Je refuse la guerre et tout ce qu'il y a dedans. Je ne la déplore pas moi... Je ne me résigne pas moi...Je la refuse tout net avec tous les hommes qu'elle contient, je ne veux rien avoir à faire avec eux, avec elle. Seraient ils 995 millions même et moi tout seul, c'est eux qui ont tort et c'est moi qui ai raison car je suis le seul à savoir ce que je veux : je ne veux plus mourir.
Quoiqu'on pense de Céline, on lui doit au moins le respect de ne pas le dissocier de son oeuvre. Du reste, il appartient à chacun de se faire son opinion.
Voyage au bout de la nuit est le cri le plus désespérément humain d'un homme battu par la vie. C'est une consciente déchirante de l'absurde en somme, ça me rappelle l'Etranger...
C'est peut-être ça qu'on cherche à travers la vie, rien que cela, le plus grand chagrin possible pour devenir soi-même avant de mourir
Si vous ne l'avez pas encore lu, choisissez un moment dans votre vie ou vous ferez le choix d'emprunter ce court chemin au bout de la nuit, dans les tripes, la merde et le vomi, la conscience, l'amour et la vie. Cela changera à coup sûr, la vôtre pour toujours.

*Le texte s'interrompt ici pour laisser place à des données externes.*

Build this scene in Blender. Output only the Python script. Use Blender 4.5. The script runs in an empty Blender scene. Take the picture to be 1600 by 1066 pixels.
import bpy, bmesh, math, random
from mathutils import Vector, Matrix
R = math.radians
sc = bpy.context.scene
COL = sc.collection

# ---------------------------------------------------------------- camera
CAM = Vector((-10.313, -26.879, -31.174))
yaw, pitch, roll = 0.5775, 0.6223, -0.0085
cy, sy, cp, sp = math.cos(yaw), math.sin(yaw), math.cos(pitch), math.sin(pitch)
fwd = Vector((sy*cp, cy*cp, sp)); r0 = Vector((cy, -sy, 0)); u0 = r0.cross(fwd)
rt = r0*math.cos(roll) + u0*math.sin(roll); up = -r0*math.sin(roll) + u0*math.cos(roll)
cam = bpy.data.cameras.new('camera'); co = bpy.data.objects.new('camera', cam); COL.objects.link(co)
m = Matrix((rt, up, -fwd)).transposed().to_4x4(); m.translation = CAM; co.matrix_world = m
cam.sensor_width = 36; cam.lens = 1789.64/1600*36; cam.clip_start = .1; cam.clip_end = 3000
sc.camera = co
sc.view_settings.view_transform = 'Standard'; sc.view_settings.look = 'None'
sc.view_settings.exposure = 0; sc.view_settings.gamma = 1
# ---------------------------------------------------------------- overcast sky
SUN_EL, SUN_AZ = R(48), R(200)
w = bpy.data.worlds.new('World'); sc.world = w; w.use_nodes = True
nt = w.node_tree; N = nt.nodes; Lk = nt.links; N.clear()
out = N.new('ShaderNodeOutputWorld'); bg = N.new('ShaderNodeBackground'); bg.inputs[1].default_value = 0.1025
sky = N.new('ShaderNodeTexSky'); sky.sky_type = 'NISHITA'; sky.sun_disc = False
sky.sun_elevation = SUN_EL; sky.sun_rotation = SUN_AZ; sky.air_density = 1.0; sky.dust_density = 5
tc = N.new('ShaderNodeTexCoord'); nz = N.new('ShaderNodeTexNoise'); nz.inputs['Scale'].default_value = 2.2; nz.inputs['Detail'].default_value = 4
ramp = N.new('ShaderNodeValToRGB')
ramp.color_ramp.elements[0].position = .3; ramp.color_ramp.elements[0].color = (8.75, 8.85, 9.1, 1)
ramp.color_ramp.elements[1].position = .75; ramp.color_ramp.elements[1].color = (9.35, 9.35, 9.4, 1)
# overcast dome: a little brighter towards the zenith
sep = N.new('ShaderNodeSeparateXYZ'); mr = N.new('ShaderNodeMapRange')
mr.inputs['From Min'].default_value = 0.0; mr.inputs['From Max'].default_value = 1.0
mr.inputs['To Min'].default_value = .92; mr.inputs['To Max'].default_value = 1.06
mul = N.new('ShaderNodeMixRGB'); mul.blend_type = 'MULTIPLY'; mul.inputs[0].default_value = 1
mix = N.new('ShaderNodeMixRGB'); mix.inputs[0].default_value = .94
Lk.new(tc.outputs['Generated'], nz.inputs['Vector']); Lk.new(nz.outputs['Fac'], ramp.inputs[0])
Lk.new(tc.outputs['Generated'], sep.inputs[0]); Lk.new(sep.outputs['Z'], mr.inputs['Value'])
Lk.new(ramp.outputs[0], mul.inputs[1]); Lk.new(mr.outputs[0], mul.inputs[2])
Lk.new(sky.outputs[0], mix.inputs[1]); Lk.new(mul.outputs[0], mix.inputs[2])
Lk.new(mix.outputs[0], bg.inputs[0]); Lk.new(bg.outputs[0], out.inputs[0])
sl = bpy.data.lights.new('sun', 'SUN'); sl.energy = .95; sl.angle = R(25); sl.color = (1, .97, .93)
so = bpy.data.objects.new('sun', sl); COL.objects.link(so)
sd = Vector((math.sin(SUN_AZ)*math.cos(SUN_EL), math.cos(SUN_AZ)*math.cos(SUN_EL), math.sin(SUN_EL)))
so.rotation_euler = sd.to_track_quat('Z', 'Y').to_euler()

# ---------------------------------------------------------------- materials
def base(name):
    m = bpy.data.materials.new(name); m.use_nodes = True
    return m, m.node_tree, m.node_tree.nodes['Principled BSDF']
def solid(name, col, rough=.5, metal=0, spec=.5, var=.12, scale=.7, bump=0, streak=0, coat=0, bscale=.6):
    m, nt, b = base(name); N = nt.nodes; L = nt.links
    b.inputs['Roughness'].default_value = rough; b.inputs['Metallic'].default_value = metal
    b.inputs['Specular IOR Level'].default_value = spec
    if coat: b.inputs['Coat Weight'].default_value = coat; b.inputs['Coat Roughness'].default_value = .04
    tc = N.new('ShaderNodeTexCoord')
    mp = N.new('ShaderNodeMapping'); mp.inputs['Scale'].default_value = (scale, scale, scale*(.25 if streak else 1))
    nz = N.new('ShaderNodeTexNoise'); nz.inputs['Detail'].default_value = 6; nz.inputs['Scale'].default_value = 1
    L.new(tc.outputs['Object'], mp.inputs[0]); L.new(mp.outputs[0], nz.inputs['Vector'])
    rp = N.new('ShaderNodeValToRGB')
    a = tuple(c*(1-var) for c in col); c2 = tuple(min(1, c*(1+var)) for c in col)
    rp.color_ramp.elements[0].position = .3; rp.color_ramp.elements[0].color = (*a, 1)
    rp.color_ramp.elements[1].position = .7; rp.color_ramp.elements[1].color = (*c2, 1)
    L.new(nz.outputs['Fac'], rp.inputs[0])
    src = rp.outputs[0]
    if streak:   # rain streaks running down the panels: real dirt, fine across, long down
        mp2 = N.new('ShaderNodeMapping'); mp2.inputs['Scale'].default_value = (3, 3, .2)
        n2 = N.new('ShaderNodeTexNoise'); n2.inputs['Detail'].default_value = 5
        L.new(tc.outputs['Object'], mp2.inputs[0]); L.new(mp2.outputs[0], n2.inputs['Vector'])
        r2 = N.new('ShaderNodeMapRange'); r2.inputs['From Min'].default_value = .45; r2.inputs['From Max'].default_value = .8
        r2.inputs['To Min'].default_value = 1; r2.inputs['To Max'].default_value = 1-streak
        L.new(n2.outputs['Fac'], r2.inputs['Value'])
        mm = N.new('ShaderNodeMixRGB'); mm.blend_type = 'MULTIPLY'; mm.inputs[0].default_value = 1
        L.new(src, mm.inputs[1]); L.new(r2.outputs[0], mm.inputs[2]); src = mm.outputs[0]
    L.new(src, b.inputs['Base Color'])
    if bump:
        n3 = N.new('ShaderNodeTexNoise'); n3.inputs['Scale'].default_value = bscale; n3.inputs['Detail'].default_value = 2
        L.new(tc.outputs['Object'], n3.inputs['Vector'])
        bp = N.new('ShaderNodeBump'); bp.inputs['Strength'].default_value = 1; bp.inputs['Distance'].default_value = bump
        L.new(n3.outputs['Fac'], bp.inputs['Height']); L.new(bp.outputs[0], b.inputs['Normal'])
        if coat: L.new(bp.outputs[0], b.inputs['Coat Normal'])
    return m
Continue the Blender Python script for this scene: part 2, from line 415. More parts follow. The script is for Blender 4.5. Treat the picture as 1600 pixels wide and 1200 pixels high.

Évidemment Alcide évoluait dans le sublime à son aise et pour ainsi dire familièrement; il tutoyait les anges, ce garçon, et il n'avait l'air de rien. Il avait offert sans presque s'en douter à une petite fille vaguement parente des années de torture, l'annihilement de sa pauvre vie dans cette monotonie torride, sans conditions, sans marchandage, sans intérêt que celui de son bon coeur. Il offrait à cette petite fille lointaine assez de tendresse pour refaire un monde entier et cela ne se voyait pas.
Il s'endormit d'un coup, à la lueur de la bougie. Je finis par me relever pour bien regarder ses traits à la lumière. Il dormait comme tout le monde. Il avait l'air bien ordinaire. Ça serait pourtant pas si bête s'il y avait quelque chose pour distinguer les bons des méchants.